• [EXERCISE PROMPT]:
In the records below, begin at the line containing "Reconstruct this image" and end at the line containing "C = scene.collection"; quote every line in that span exactly, including both boundary lines, and no others.

[Rows from a 3D scene dataset]
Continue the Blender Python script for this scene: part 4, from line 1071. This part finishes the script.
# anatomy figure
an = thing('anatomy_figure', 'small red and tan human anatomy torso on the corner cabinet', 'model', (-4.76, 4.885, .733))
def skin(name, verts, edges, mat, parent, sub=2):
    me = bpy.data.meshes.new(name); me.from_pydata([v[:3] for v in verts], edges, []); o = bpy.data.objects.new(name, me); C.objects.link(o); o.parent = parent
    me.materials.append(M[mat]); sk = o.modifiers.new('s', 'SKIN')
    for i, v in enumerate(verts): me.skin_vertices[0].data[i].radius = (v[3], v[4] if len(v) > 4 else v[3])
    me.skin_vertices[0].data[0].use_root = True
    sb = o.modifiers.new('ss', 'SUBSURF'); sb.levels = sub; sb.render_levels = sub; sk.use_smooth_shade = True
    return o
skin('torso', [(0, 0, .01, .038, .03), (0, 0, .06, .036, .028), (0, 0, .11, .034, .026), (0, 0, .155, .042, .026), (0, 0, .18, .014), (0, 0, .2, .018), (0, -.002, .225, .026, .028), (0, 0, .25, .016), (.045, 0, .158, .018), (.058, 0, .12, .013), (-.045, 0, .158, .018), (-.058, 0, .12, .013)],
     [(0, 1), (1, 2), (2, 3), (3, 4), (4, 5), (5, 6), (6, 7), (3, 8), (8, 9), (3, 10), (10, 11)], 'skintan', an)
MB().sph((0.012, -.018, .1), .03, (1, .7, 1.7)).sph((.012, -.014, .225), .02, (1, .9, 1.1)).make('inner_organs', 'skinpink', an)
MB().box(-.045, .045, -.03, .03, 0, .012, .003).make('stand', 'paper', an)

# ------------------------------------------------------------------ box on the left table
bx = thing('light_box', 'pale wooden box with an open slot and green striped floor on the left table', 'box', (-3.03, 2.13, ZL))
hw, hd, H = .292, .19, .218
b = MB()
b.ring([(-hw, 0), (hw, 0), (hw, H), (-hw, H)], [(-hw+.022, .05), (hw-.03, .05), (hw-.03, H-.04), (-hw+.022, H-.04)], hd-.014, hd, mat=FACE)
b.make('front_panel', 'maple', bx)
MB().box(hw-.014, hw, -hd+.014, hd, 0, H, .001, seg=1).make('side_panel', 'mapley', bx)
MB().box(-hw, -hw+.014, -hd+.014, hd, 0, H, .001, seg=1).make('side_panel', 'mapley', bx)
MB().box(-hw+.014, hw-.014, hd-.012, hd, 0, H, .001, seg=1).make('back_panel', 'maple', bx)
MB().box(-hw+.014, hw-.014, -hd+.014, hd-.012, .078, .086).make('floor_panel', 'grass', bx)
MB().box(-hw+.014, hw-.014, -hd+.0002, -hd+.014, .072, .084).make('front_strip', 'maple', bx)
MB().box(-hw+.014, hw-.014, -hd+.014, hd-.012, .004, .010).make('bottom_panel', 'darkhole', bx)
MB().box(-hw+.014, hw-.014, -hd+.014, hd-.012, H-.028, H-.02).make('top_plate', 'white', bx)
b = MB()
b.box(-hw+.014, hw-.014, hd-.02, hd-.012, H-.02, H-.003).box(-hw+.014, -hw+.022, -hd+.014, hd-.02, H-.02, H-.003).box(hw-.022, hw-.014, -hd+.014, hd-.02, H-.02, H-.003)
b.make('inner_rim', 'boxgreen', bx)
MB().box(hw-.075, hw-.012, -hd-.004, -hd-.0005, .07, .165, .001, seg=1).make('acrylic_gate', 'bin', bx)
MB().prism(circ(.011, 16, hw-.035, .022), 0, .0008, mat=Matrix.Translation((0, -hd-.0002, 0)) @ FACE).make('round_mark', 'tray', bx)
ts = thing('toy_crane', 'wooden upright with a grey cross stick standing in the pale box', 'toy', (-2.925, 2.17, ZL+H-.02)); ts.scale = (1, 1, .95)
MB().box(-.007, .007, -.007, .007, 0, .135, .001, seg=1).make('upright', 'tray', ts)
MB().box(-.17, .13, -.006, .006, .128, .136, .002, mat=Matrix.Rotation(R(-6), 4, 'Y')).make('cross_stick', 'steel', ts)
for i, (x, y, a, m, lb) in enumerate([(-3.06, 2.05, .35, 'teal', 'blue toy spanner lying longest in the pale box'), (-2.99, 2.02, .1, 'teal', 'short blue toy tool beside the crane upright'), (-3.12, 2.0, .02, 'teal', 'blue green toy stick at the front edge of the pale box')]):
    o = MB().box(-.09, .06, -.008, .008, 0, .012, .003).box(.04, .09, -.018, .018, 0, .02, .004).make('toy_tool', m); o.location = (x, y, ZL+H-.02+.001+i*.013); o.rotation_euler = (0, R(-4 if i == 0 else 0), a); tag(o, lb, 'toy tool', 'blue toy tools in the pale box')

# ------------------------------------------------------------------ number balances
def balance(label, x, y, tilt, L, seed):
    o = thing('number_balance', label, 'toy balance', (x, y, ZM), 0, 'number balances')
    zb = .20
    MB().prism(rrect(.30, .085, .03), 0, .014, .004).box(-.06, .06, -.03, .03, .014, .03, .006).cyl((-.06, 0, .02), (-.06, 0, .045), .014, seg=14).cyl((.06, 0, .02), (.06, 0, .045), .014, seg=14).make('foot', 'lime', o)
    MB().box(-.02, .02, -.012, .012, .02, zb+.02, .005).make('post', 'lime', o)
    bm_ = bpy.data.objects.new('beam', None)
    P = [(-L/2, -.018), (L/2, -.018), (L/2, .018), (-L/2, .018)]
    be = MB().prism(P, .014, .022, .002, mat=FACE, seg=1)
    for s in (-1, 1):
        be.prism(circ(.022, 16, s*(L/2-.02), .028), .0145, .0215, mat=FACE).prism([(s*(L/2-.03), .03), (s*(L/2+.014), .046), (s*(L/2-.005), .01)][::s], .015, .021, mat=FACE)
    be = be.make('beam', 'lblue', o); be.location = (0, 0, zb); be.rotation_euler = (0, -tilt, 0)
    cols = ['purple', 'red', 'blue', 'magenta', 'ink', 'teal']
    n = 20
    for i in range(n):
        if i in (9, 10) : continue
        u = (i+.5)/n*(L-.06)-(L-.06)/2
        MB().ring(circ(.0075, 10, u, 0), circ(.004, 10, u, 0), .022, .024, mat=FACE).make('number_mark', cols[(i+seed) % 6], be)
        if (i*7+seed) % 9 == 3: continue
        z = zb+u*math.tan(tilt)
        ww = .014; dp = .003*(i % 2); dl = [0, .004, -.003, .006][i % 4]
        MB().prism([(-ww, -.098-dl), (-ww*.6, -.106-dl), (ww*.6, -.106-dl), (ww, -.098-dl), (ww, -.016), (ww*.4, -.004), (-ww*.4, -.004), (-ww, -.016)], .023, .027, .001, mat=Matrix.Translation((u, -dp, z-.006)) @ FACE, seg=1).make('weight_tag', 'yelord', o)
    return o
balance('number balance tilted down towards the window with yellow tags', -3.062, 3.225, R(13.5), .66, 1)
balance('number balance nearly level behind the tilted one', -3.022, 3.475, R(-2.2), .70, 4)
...
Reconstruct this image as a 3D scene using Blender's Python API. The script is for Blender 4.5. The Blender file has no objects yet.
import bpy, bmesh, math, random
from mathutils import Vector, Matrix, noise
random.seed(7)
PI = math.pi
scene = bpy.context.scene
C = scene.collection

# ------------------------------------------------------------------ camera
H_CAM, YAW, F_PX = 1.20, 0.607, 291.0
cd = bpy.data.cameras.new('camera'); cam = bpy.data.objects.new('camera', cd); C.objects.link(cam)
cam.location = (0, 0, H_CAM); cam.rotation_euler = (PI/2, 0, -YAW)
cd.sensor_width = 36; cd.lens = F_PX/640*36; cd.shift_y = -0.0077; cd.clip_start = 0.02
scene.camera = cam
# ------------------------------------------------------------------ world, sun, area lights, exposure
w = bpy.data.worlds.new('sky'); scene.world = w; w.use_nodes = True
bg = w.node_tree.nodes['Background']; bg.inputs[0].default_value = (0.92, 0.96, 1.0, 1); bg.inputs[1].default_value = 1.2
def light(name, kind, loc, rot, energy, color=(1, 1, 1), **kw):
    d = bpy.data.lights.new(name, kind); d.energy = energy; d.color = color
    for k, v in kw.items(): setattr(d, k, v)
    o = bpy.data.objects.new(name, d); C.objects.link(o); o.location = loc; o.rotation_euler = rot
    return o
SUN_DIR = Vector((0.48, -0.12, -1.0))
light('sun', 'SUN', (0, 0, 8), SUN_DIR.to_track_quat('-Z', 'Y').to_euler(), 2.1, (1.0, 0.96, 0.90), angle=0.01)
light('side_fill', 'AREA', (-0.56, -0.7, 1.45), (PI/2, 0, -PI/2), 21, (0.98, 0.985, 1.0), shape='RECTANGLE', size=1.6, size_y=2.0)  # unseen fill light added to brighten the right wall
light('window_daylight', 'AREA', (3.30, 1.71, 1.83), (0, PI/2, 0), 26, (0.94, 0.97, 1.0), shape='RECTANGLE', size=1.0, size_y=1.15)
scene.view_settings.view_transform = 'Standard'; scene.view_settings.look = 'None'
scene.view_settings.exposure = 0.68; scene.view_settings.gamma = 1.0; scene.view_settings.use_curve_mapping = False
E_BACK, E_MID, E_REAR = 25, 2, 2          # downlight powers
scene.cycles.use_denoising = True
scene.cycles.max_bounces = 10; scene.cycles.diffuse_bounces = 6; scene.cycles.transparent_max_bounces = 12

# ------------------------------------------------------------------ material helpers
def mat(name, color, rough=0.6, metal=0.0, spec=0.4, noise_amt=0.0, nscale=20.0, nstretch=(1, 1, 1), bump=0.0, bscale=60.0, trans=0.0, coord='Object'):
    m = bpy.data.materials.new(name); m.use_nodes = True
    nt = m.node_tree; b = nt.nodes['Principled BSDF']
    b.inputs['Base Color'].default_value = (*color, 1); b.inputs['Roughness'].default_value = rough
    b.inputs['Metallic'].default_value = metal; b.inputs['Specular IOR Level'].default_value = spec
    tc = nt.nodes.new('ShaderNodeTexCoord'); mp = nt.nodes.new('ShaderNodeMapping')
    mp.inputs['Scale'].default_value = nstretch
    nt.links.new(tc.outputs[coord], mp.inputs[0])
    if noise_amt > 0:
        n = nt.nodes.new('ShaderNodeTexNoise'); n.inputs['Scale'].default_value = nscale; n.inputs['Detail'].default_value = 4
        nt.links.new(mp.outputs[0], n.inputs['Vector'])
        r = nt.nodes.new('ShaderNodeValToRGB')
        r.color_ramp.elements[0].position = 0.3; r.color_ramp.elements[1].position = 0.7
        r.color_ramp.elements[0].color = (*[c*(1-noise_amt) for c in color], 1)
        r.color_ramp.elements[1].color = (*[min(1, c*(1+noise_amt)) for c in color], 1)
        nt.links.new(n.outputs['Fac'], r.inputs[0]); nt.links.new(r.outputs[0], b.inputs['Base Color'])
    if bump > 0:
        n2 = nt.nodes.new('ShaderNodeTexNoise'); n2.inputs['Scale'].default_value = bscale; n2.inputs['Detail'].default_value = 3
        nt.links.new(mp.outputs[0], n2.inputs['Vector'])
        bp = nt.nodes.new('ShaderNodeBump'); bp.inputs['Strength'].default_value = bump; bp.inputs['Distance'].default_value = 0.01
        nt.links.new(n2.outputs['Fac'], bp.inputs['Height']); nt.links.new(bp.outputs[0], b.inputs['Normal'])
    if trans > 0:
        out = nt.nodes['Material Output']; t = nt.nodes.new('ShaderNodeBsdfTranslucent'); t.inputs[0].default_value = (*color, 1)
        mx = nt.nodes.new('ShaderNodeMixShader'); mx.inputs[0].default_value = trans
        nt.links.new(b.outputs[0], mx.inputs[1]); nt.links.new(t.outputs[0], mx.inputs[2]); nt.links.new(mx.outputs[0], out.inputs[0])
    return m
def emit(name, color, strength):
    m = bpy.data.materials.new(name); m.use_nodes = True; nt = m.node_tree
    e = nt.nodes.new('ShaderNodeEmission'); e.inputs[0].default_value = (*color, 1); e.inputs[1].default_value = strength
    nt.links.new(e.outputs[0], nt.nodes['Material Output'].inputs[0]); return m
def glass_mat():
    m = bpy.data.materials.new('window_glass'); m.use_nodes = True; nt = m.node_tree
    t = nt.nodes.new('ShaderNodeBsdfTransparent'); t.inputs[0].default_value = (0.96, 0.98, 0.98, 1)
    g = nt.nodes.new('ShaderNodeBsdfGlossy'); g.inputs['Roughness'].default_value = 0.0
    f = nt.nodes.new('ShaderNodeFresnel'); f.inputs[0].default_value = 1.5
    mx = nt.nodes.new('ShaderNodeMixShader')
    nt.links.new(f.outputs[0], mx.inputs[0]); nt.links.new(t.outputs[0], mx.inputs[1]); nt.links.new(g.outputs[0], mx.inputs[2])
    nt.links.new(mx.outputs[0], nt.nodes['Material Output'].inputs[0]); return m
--
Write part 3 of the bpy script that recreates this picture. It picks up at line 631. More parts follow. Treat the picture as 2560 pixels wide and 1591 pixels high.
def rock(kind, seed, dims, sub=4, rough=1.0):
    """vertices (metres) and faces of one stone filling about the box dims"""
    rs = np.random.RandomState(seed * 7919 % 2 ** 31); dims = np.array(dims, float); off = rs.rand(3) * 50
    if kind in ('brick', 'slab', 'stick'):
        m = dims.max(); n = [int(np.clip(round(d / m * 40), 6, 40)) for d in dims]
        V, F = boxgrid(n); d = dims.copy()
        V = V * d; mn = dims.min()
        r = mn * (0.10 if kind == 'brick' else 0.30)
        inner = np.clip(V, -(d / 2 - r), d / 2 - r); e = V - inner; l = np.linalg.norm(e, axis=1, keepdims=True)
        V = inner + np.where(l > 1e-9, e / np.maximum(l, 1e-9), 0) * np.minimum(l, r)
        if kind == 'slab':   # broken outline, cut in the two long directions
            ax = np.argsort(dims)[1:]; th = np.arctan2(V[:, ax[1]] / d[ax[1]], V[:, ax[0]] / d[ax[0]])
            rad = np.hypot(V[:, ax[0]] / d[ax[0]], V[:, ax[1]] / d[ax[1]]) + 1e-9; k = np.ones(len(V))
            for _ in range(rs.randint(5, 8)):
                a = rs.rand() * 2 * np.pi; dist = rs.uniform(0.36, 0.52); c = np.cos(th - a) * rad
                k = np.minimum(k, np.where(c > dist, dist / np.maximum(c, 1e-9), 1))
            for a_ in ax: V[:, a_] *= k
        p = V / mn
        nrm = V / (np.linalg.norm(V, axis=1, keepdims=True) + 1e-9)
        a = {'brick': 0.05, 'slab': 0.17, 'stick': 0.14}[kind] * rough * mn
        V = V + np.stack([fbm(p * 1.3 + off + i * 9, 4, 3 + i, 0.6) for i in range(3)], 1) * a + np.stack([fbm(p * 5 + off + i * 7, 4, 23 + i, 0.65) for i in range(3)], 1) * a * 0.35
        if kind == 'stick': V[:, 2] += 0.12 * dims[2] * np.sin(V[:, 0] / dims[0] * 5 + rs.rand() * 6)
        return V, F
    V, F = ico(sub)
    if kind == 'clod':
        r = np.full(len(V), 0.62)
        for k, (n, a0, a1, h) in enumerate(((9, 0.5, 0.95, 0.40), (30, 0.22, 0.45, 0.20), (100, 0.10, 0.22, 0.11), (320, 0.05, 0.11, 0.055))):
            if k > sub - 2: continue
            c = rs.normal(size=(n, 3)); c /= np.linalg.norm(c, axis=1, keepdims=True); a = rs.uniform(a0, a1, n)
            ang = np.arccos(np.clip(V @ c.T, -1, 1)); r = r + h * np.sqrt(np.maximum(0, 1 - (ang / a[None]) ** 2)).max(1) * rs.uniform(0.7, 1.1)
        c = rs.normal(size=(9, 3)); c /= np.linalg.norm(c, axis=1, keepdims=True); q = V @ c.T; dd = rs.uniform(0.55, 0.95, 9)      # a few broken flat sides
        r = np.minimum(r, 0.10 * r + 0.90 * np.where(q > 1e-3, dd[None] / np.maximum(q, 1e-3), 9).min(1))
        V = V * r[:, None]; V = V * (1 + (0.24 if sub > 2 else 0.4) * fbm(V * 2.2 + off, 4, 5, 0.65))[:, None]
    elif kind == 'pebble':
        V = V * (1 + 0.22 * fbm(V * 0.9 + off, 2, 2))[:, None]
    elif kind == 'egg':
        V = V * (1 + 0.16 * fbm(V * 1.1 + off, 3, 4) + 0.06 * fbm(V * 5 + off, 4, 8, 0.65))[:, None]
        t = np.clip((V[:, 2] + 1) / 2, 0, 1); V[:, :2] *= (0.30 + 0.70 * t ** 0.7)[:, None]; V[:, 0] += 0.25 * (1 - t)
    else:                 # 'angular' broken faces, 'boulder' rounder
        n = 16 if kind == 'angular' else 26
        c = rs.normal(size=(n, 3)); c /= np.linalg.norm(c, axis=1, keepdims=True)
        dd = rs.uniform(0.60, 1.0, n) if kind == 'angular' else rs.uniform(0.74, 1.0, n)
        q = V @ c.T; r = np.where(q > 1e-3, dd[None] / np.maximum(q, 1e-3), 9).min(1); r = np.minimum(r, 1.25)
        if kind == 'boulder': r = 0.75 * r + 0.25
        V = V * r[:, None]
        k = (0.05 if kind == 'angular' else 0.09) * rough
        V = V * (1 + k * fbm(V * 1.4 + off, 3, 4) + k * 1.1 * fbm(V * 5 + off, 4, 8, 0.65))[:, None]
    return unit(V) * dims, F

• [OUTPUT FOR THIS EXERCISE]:
Reconstruct this image as a 3D scene using Blender's Python API. The script is for Blender 4.5. The Blender file has no objects yet.
import bpy, bmesh, math, random
from mathutils import Vector, Matrix, noise
random.seed(7)
PI = math.pi
scene = bpy.context.scene
C = scene.collection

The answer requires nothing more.